O réu foi condenado a um total de oito anos e dez meses de prisão mais multa por tráfico de drogas, posse ilegal de munições de uso permitido e falsa identidade.

Ao STJ, a defesa alegou que o processo se baseou em “elementos de informação ilícitos” obtidos por meio da invasão de domicílio.

Fundadas razões

Schietti ressaltou que, para entrar em um domicílio sem mandado, os policiais precisam de “fundadas razões para acreditar, com lastro em circunstâncias objetivas, no atual ou iminente cometimento de crime no local onde a diligência vai ser cumprida, e não mera desconfiança”.

Ele lembrou de decisão de 2021 na qual a 6ª Turma estabeleceu os requisitos para o ingresso de policiais em domicílio. Conforme o precedente, a investida deve ser registrada em áudio e vídeo. Além disso, a permissão do morador para a entrada dos agentes no imóvel deve ser registrada, sempre que possível, por escrito. Mais tarde, a 5ª Turma se alinhou a esse entendimento.

No caso, o ministro não viu comprovação do consentimento da companheira do réu para a entrada dos PMs. Para ele, “soa inverossímil a versão policial” de que ela teria permitido o ingresso de forma voluntária.

“Um mínimo de vivência e de bom senso sugerem a falta de credibilidade da versão policial. Pelas circunstâncias em que ocorreram os fatos — quantidade de policiais, armados etc. —, não se mostra crível a voluntariedade e a liberdade para consentir no ingresso”, assinalou.

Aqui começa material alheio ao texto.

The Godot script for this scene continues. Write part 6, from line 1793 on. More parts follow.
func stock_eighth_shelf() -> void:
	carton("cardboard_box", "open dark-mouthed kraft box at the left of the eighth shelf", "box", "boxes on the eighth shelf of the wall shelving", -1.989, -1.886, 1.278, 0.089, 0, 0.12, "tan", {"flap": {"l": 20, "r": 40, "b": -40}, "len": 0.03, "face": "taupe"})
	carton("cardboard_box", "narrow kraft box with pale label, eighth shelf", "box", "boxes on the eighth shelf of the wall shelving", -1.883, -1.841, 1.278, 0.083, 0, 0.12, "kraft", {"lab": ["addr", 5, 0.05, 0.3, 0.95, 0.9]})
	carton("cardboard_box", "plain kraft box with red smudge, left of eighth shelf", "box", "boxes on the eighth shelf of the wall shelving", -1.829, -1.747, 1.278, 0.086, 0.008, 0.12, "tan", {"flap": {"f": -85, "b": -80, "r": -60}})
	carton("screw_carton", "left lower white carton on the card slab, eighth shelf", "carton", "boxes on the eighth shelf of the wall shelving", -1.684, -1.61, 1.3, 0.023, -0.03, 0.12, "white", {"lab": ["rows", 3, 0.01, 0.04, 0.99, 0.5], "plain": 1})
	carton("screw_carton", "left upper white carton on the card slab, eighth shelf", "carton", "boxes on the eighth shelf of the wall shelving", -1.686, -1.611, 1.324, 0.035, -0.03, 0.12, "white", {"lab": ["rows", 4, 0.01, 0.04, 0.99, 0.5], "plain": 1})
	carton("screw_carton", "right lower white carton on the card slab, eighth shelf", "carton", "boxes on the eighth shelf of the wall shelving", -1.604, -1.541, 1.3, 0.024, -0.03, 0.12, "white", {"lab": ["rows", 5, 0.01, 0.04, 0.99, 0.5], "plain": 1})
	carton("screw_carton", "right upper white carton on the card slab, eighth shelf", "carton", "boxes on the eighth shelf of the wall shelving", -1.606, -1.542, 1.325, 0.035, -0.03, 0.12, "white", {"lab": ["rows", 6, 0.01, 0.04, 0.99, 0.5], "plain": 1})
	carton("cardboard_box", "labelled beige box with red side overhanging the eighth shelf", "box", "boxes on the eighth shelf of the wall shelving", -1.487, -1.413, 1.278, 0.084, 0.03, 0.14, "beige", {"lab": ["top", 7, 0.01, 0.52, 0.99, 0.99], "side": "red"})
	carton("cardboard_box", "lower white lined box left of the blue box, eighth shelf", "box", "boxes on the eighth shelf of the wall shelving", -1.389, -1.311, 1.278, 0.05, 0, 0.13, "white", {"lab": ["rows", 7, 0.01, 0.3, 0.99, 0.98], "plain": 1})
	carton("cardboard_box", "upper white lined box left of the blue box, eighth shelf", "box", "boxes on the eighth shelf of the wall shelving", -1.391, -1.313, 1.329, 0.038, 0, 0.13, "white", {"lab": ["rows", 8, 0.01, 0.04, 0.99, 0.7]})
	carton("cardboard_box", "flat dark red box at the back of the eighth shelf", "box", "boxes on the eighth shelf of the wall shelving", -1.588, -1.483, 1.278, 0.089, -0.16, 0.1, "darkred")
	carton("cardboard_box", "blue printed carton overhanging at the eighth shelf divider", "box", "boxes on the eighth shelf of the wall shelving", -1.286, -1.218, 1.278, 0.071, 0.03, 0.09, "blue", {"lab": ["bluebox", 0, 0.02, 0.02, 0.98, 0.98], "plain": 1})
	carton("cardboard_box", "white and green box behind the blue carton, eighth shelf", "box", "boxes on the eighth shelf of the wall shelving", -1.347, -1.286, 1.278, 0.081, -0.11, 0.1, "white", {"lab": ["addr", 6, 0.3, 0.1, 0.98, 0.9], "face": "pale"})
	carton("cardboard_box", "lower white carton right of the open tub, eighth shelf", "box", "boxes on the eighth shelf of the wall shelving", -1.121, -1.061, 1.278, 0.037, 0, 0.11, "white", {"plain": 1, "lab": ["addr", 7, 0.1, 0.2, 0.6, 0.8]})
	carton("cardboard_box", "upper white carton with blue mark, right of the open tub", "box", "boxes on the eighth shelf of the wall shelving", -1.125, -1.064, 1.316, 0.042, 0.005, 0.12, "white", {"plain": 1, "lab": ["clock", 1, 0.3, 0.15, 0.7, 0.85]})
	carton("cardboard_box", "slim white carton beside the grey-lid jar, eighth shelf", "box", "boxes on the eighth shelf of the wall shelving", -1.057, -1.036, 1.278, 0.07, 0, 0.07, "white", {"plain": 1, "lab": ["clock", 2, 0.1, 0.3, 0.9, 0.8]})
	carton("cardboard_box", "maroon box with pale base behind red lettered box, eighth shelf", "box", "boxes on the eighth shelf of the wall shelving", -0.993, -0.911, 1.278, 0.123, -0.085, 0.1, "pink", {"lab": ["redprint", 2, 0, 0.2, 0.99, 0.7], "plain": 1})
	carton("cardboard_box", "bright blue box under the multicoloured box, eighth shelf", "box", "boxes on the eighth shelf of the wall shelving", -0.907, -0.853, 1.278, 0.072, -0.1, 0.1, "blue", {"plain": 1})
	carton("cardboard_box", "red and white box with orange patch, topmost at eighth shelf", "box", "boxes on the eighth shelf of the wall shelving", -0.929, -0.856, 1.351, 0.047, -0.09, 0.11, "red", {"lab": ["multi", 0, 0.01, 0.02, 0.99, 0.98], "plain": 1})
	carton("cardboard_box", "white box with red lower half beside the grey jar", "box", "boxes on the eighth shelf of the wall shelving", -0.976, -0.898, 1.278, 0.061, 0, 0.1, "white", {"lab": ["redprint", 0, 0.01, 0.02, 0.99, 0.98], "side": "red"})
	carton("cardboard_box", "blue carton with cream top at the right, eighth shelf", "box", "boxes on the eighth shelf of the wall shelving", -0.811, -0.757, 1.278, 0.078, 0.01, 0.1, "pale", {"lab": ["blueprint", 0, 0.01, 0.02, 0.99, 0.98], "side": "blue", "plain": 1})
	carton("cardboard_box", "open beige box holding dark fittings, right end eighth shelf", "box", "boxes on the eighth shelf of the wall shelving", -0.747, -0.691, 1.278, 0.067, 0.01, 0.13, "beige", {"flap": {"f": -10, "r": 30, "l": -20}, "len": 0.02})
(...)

O ministro ressaltou que “o senso comum e as regras de experiência merecem ser consideradas quando tudo indica não ser crível a versão oficial apresentada, máxime quando interfere em direitos fundamentais do indivíduo e quando se nota indisfarçável desejo de se criar uma narrativa amparadora de uma versão que confira plena legalidade à ação estatal”.

Na visão de Schietti, era função dos policiais demonstrar o consentimento do morador ou a “clara situação de crime permanente” dentro da casa.

“São inaceitáveis as justificativas apresentadas em certas ocasiões por alguns agentes públicos, no sentido de que o morador ou até mesmo outras pessoas que residem no imóvel autorizaram de modo espontâneo a entrada da guarnição policial na residência sem mandado judicial de busca e apreensão”, diz o advogado criminalista Raphael Henrique Dutra Rigueira, responsável pela defesa.

“Ninguém jamais irá permitir espontaneamente a entrada da polícia para revirar a sua residência sem mandado judicial de busca e apreensão, sabendo do efeito risco de ser preso em flagrante e processado perante a Justiça Criminal”, completa.

Jurisprudência vasta

A jurisprudência do STJ sobre o tema é ampla. Só em 2023, o tribunal anulou provas decorrentes de entrada ilícita em domicílio em pelo menos 959 processos, conforme mostrou a revista eletrônica Consultor Jurídico.

A corte já entendeu como ilícita a entrada nas hipóteses em que a abordagem é motivada por denúncia anônima, pela fama de traficante do suspeito, por tráfico praticado na calçada, por atitude suspeita e nervosismo, cão farejador, perseguição a carro ou apreensão de grande quantidade de drogas.

Também anulou as provas quando a busca domiciliar se deu após informação dada por vizinhos e depois de o suspeito fugir da própria casa ou fugir de ronda policial. Em outro caso, entendeu ilícita a apreensão feita após autorização dos avós do suspeito para ingresso dos policiais na residência.

O STJ também definiu que o ingresso de policiais na casa para cumprir mandado de prisão não autoriza busca por drogas. Da mesma forma, a suspeita de que uma pessoa poderia ter cometido o crime de homicídio em data anterior não serve de fundada razão para que a polícia invada o domicílio de alguém.

Por outro lado, a entrada é lícita quando há autorização do morador ou em situações já julgadas, como quando ninguém mora no local, se há denúncia de disparo de arma de fogo na residência ou flagrante de posse de arma na frente da casa, se é feita para encontrar arma usada em outro crime — ainda que por fim não a encontre — ou se o policial, de fora da casa, sente cheiro de maconha, por exemplo.